YOUR INSTRUCTIONS:
Quote the data exactly, first line to the line containing "return o, bv", with no pictures.

--- start ---

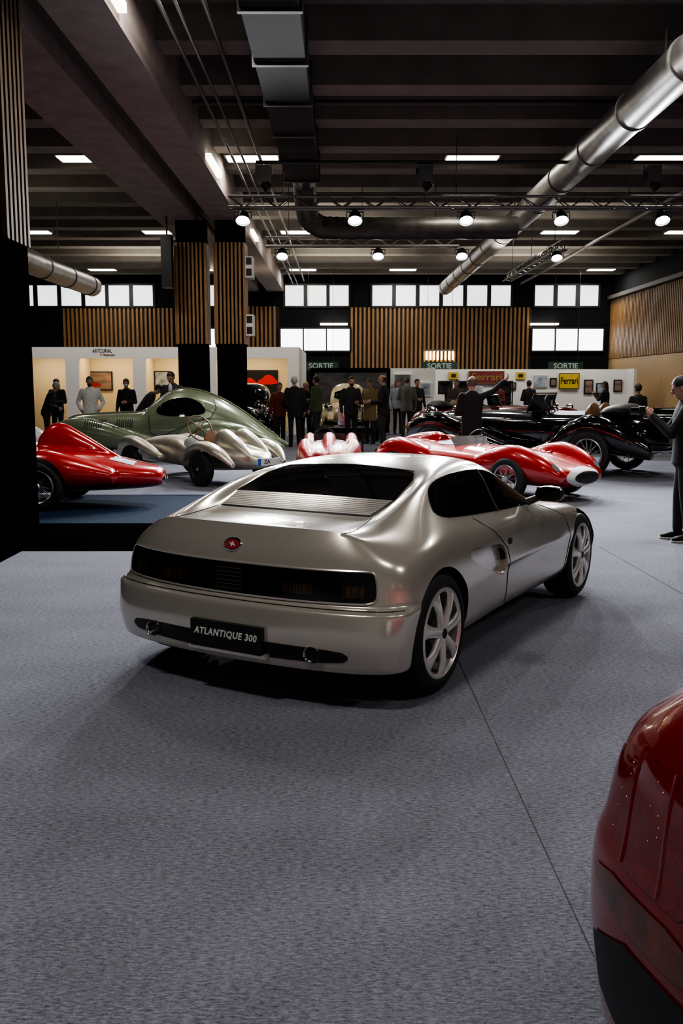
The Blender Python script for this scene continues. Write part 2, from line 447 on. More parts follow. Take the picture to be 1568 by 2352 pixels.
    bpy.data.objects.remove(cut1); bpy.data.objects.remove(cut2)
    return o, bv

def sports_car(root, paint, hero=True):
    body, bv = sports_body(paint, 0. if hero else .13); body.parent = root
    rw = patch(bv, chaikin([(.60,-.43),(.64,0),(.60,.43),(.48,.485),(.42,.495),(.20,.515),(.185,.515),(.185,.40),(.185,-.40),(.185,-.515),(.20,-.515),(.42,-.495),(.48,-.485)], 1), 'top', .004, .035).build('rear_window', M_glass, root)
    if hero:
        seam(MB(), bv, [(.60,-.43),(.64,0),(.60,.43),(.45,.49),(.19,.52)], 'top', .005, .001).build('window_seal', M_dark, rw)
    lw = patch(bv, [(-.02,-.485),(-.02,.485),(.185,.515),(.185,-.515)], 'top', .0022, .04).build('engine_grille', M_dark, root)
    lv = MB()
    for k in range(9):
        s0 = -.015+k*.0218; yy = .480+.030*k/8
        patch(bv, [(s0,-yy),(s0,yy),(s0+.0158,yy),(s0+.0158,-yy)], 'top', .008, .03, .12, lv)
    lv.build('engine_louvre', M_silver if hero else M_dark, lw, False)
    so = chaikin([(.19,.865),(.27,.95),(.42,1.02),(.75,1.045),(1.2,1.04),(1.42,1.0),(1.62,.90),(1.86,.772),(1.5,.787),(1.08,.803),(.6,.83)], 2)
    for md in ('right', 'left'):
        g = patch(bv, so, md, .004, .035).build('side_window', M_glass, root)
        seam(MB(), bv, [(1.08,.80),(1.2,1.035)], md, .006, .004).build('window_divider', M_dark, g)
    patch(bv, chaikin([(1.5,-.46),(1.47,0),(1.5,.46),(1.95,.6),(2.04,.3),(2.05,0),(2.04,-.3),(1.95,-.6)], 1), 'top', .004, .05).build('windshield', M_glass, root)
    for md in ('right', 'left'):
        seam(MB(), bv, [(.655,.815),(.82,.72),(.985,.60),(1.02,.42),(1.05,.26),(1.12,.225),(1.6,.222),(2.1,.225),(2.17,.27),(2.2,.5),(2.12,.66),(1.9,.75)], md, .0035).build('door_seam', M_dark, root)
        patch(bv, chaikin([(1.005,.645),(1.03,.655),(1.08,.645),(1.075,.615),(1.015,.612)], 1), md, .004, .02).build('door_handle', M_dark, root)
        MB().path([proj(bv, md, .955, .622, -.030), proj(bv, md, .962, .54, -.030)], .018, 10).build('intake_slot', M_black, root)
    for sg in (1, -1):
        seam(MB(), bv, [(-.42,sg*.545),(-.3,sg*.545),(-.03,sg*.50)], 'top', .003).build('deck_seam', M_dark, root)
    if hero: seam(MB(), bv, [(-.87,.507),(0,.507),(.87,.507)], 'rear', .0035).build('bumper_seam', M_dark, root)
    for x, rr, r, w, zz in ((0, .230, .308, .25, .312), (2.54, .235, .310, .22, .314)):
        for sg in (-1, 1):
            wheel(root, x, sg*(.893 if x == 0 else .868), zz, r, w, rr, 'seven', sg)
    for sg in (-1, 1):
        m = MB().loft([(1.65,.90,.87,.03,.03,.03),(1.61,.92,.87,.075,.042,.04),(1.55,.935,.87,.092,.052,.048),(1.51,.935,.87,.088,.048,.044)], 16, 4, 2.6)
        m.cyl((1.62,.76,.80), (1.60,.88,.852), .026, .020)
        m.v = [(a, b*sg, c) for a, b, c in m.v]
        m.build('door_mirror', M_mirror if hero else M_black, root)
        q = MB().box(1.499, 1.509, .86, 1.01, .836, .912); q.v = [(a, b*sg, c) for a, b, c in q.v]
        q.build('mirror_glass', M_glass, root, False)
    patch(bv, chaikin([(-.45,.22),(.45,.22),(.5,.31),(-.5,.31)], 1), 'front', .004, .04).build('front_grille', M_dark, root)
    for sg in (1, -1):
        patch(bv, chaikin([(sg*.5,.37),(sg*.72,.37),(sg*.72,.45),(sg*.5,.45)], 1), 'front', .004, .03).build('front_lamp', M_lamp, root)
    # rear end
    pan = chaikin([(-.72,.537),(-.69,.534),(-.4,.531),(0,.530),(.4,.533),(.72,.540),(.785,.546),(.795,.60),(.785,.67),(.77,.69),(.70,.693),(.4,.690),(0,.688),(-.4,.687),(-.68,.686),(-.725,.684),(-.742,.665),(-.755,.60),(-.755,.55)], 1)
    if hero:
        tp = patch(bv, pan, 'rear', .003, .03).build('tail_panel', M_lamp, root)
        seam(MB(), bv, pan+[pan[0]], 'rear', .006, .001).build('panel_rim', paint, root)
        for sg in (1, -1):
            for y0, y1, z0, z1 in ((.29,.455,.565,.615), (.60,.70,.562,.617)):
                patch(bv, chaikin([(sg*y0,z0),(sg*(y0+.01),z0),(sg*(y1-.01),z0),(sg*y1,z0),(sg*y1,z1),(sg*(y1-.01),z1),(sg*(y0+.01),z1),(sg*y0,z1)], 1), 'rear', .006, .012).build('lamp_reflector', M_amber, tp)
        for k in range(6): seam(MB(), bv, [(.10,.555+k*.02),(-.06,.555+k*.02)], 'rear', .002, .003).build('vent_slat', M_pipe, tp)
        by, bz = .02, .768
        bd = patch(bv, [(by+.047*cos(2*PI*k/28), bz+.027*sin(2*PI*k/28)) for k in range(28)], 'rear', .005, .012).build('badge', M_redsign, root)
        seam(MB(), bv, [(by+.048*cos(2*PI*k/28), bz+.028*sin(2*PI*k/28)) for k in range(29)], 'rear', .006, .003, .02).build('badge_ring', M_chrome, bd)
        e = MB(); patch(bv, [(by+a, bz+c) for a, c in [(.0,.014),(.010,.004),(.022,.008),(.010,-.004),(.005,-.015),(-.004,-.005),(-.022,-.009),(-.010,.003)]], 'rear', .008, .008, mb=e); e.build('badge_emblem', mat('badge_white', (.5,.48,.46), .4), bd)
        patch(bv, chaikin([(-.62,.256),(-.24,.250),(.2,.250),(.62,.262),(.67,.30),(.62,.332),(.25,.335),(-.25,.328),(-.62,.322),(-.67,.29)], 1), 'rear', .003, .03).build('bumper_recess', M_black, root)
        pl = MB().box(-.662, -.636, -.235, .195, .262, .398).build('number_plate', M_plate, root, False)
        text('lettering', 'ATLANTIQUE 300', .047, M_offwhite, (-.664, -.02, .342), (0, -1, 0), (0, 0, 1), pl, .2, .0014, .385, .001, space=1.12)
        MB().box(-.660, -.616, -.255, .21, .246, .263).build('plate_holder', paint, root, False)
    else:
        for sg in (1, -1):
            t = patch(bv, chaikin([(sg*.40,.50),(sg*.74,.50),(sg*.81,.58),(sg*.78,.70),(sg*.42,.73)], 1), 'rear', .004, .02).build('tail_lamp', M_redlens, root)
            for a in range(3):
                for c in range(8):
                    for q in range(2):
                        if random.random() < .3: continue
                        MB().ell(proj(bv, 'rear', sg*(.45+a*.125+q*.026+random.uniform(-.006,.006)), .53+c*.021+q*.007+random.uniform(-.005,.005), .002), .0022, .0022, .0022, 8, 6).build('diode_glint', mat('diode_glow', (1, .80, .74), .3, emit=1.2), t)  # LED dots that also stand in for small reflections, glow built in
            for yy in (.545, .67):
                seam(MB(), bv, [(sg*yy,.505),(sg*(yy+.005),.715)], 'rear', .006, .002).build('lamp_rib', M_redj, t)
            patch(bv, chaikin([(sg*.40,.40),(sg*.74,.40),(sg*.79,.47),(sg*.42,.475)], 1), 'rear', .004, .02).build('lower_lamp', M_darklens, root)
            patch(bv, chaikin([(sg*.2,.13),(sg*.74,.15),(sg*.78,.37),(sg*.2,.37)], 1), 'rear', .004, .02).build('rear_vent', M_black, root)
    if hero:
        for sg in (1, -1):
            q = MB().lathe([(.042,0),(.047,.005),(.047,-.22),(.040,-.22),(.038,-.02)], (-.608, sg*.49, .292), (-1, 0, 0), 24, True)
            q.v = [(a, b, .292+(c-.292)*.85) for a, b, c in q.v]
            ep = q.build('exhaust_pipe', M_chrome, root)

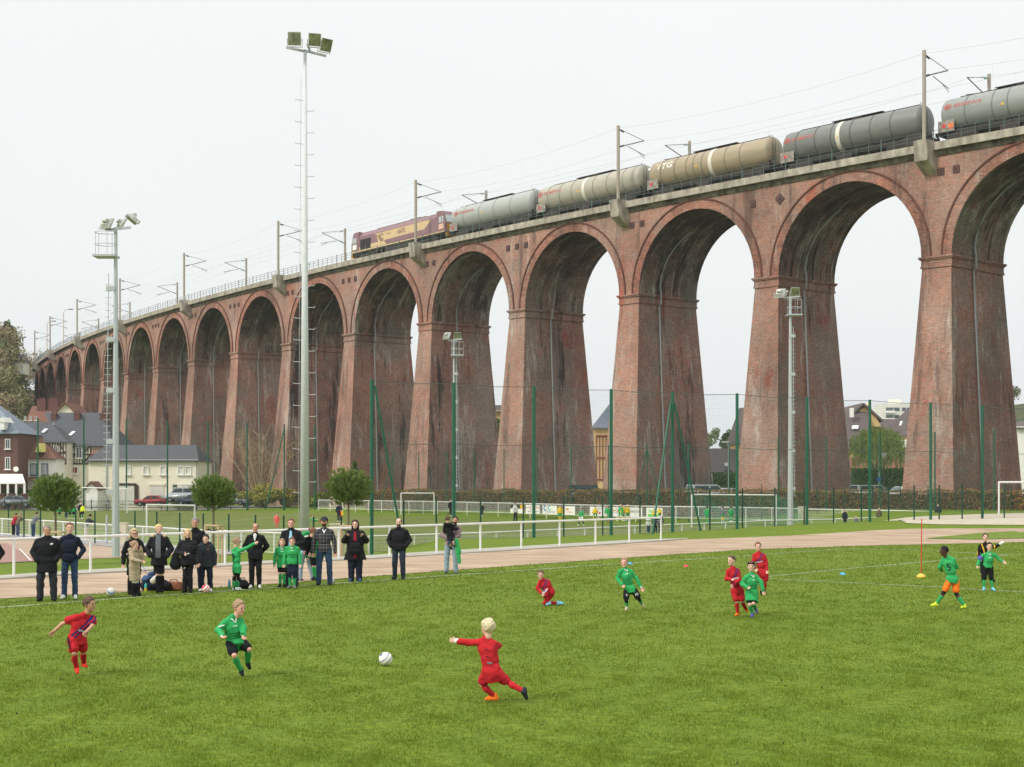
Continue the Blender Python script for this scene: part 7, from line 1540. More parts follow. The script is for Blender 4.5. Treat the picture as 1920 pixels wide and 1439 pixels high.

--- end ---

TASK RESPONSE:
The Blender Python script for this scene continues. Write part 2, from line 447 on. More parts follow. Take the picture to be 1568 by 2352 pixels.
    bpy.data.objects.remove(cut1); bpy.data.objects.remove(cut2)
    return o, bv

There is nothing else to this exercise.